#### PROVIDED MATERIAL

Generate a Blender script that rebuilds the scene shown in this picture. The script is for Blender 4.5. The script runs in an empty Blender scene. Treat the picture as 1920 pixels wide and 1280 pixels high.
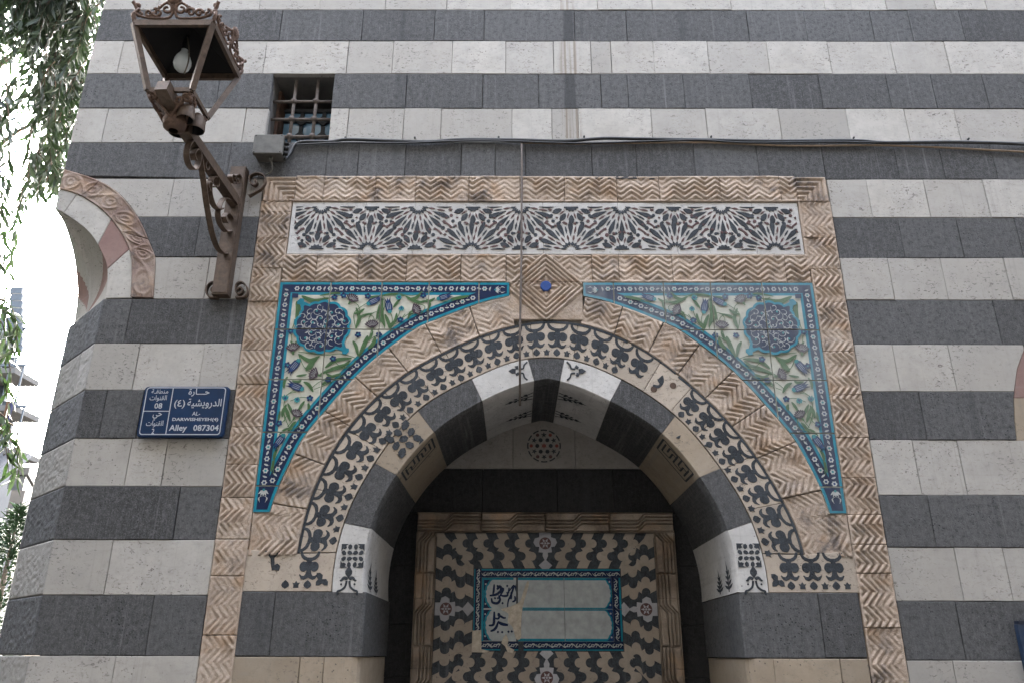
import bpy, bmesh, math, random
import numpy as np
from mathutils import Vector
from mathutils.geometry import tessellate_polygon

# ------------------------------------------------------------------ camera, sky, sun, exposure
SC = bpy.context.scene
COL = SC.collection
CAM_D, CAM_H, CAM_F = 3.47, 1.6, 1493.0            # metres to the wall, eye height, focal length in photo pixels
PITCH, YAW, ROLL = math.radians(21.475), math.radians(0.194), math.radians(0.161)

def axes():
    cx, sx = math.cos(PITCH), math.sin(PITCH)
    f = np.array([0, cx, sx]); u = np.array([0, -sx, cx]); r = np.array([1.0, 0, 0])
    cr, sr = math.cos(ROLL), math.sin(ROLL)
    r, u = cr*r + sr*u, -sr*r + cr*u
    cy, sy = math.cos(YAW), math.sin(YAW)
    Z = np.array([[cy, -sy, 0], [sy, cy, 0], [0, 0, 1]])
    return Z@r, Z@u, Z@f
AR, AU, AF = axes()
cam = bpy.data.cameras.new('camera'); cam_o = bpy.data.objects.new('camera', cam); COL.objects.link(cam_o)
from mathutils import Matrix
M = Matrix(((AR[0], AU[0], -AF[0], 0), (AR[1], AU[1], -AF[1], -CAM_D), (AR[2], AU[2], -AF[2], CAM_H), (0, 0, 0, 1)))
cam_o.matrix_world = M
cam.sensor_width = 36.0; cam.lens = 36.0*CAM_F/1920.0
cam.clip_start = 0.05; cam.clip_end = 4000
SC.camera = cam_o

SUN_DIR = Vector((-0.40, 0.70, 0.59)).normalized()     # towards the sun: left of and slightly behind the facade
world = bpy.data.worlds.new('World'); SC.world = world; world.use_nodes = True
wn = world.node_tree.nodes; wl = world.node_tree.links
sky = wn.new('ShaderNodeTexSky'); sky.sky_type = 'NISHITA'; sky.sun_disc = False
sky.sun_elevation = math.asin(SUN_DIR.z); sky.sun_rotation = math.atan2(SUN_DIR.x, SUN_DIR.y)
sky.air_density = 1.0; sky.dust_density = 9.0; sky.ozone_density = 1.0
hz = wn.new('ShaderNodeHueSaturation'); hz.inputs['Saturation'].default_value = 0.5        # a milky, hazy sky
wl.new(sky.outputs[0], hz.inputs['Color']); wl.new(hz.outputs[0], wn['Background'].inputs[0]); wn['Background'].inputs[1].default_value = 0.15
sun = bpy.data.lights.new('sun', 'SUN'); sun.energy = 2.0; sun.angle = math.radians(0.6); sun.color = (1, 0.95, 0.87)
sun_o = bpy.data.objects.new('sun', sun); COL.objects.link(sun_o)
sun_o.rotation_euler = SUN_DIR.to_track_quat('Z', 'Y').to_euler(); sun_o.location = (-8, 2, 10)
SC.view_settings.view_transform = 'Standard'; SC.view_settings.look = 'None'
SC.view_settings.exposure = 4.98; SC.view_settings.gamma = 1.0
SC.view_settings.use_curve_mapping = False

random.seed(7); RNG = np.random.default_rng(7)
TAU = 2*math.pi

# ------------------------------------------------------------------ measuring: a photo pixel on a real plane
def ray(px, py):
    return (px-960)/CAM_F*AR - (py-640)/CAM_F*AU + AF
def W(px, py, y=0.0):                                   # on the plane y = const, gives (x, z)
    d = ray(px, py); t = (y+CAM_D)/d[1]
    return (float(d[0]*t), float(CAM_H+d[2]*t))
def PX(px, py, x):                                      # on the plane x = const, gives (y, z)
    d = ray(px, py); t = x/d[0]
    return (float(-CAM_D+d[1]*t), float(CAM_H+d[2]*t))
def WW(pts, y=0.0): return [W(a, b, y) for a, b in pts]

# ------------------------------------------------------------------ objects
WLOC = {}
def tag(o, label=None, cat=None, group=None, kind=None):
    if label: o['label'] = label
    if cat: o['category'] = cat
    if group: o['group'] = group
    if kind: o['kind'] = kind
    return o
def link(o, parent, loc):
    COL.objects.link(o)
    base = Vector((0, 0, 0))
    if parent is not None:
        o.parent = parent; base = WLOC[parent.name]
    WLOC[o.name] = Vector(loc); o.location = Vector(loc)-base
    return o
def empty(name, loc, parent=None):
    return link(bpy.data.objects.new(name, None), parent, loc)

class MB:
    def __init__(s): s.v = []; s.f = []; s.m = []; s.sm = []
    def add(s, verts, faces, mat=0, smooth=False):
        b = len(s.v); s.v += [tuple(map(float, p)) for p in verts]
        for f in faces: s.f.append([b+i for i in f]); s.m.append(mat); s.sm.append(smooth)
        return s
    def build(s, name, mats, parent=None, centre=None):
        if not isinstance(mats, (list, tuple)): mats = [mats]
        a = np.array(s.v)
        c = Vector(centre) if centre is not None else Vector(((a.min(0)+a.max(0))/2).tolist())
        me = bpy.data.meshes.new(name)
        me.from_pydata((a-np.array(c)).tolist(), [], s.f)
        for m in mats: me.materials.append(m)
        if len(mats) > 1: me.polygons.foreach_set('material_index', s.m)
        if any(s.sm): me.polygons.foreach_set('use_smooth', s.sm)
        me.update()
        return link(bpy.data.objects.new(name, me), parent, c)
    # ---- shapes
    def box(s, x0, x1, y0, y1, z0, z1, mat=0):
        v = [(x, y, z) for x in (x0, x1) for y in (y0, y1) for z in (z0, z1)]
        return s.add(v, [(0, 1, 3, 2), (4, 6, 7, 5), (0, 4, 5, 1), (2, 3, 7, 6), (0, 2, 6, 4), (1, 5, 7, 3)], mat)
    def flat(s, poly, y, mat=0):
        return s.add([(p[0], y, p[1]) for p in poly], [list(range(len(poly)))], mat)
    def block(s, poly, y0=0.0, depth=.05, bev=.003, mat=0):
        poly = ccw(poly); n = len(poly); ins = inset(poly, bev)
        v = [(x, y0, z) for x, z in ins]+[(x, y0+bev, z) for x, z in poly]+[(x, y0+depth, z) for x, z in poly]
        f = [list(range(n))]
        for k in (0, n):
            f += [(k+i, k+n+i, k+n+(i+1) % n, k+(i+1) % n) for i in range(n)]
        return s.add(v, f, mat)
    def tube(s, path, r, n=6, mat=0, cap=True, smooth=True):
        P = [Vector(p) for p in path]; rr = r if isinstance(r, (list, tuple)) else [r]*len(P)
        vs = []; prev = None
        for i, p in enumerate(P):
            t = (P[min(i+1, len(P)-1)]-P[max(i-1, 0)])
            t = t.normalized() if t.length > 1e-9 else Vector((0, 0, 1))
            if prev is None:
                a = t.cross(Vector((0, 0, 1)));
                if a.length < .1: a = t.cross(Vector((1, 0, 0)))
            else: a = prev-t*prev.dot(t)
            a.normalize(); prev = a; b = t.cross(a)
            for k in range(n):
                q = TAU*k/n; vs.append(p+(a*math.cos(q)+b*math.sin(q))*rr[i])
        fs = []
        for i in range(len(P)-1):
            for k in range(n): fs.append((i*n+k, i*n+(k+1) % n, (i+1)*n+(k+1) % n, (i+1)*n+k))
        s.add(vs, fs, mat, smooth)
        if cap:
            b = len(s.v)-len(vs)
            s.f.append([b+k for k in range(n)][::-1]); s.f.append([b+(len(P)-1)*n+k for k in range(n)])
            s.m += [mat, mat]; s.sm += [False, False]
        return s
    def band(s, path, side, w, t, mat=0):                # flat iron bar swept along a path; side = its width direction
        P = [Vector(p) for p in path]; side = Vector(side).normalized(); vs = []
        for i, p in enumerate(P):
            d = (P[min(i+1, len(P)-1)]-P[max(i-1, 0)]).normalized(); nn = d.cross(side).normalized()
            for a, b in ((-1, -1), (1, -1), (1, 1), (-1, 1)): vs.append(p+side*(a*w/2)+nn*(b*t/2))
        fs = []
        for i in range(len(P)-1):
            for k in range(4): fs.append((i*4+k, i*4+(k+1) % 4, i*4+4+(k+1) % 4, i*4+4+k))
        fs += [(3, 2, 1, 0), tuple((len(P)-1)*4+k for k in range(4))]
        return s.add(vs, fs, mat)
    def bar(s, p0, p1, w, h, up=(0, 0, 1), mat=0):
        p0, p1 = Vector(p0), Vector(p1); d = (p1-p0).normalized(); a = d.cross(Vector(up)).normalized(); b = a.cross(d)
        v = [p+a*(i*w/2)+b*(j*h/2) for p in (p0, p1) for i, j in ((-1, -1), (1, -1), (1, 1), (-1, 1))]
        return s.add(v, [(0, 1, 2, 3), (7, 6, 5, 4), (0, 4, 5, 1), (1, 5, 6, 2), (2, 6, 7, 3), (3, 7, 4, 0)], mat)
    def ball(s, c, r, n=10, m=7, mat=0, sx=1, sy=1, sz=1):
        vs = [(c[0], c[1], c[2]+r*sz)]
        for i in range(1, m):
            a = math.pi*i/m
            vs += [(c[0]+r*sx*math.sin(a)*math.cos(TAU*k/n), c[1]+r*sy*math.sin(a)*math.sin(TAU*k/n), c[2]+r*sz*math.cos(a)) for k in range(n)]
        vs.append((c[0], c[1], c[2]-r*sz)); L = len(vs)-1
        fs = [(0, 1+k, 1+(k+1) % n) for k in range(n)]
        for i in range(m-2): fs += [(1+i*n+k, 1+i*n+n+k, 1+i*n+n+(k+1) % n, 1+i*n+(k+1) % n) for k in range(n)]
        fs += [(L, 1+(m-2)*n+(k+1) % n, 1+(m-2)*n+k) for k in range(n)]
        return s.add(vs, fs, mat, True)
    def lathe(s, c, prof, n=14, mat=0):                  # prof: (radius, height)
        vs = [(c[0]+r*math.cos(TAU*k/n), c[1]+r*math.sin(TAU*k/n), c[2]+h) for r, h in prof for k in range(n)]
        fs = [(i*n+k, i*n+(k+1) % n, i*n+n+(k+1) % n, i*n+n+k) for i in range(len(prof)-1) for k in range(n)]
        return s.add(vs, fs, mat, True)
    def grid(s, P, mat=0, smooth=True):
        nu, nv = P.shape[:2]; idx = np.arange(nu*nv).reshape(nu, nv)
        q = np.stack([idx[:-1, :-1], idx[1:, :-1], idx[1:, 1:], idx[:-1, 1:]], -1).reshape(-1, 4)
        return s.add(P.reshape(-1, 3).tolist(), q.tolist(), mat, smooth)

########

● YOUR INSTRUCTIONS
Pictures excluded, repeat exactly the lines from the top of the material through the line with "PITCH, YAW, ROLL", including both of those lines.

● ANSWER TO THE TASK
Generate a Blender script that rebuilds the scene shown in this picture. The script is for Blender 4.5. The script runs in an empty Blender scene. Treat the picture as 1920 pixels wide and 1280 pixels high.
import bpy, bmesh, math, random
import numpy as np
from mathutils import Vector
from mathutils.geometry import tessellate_polygon

# ------------------------------------------------------------------ camera, sky, sun, exposure
SC = bpy.context.scene
COL = SC.collection
CAM_D, CAM_H, CAM_F = 3.47, 1.6, 1493.0            # metres to the wall, eye height, focal length in photo pixels
PITCH, YAW, ROLL = math.radians(21.475), math.radians(0.194), math.radians(0.161)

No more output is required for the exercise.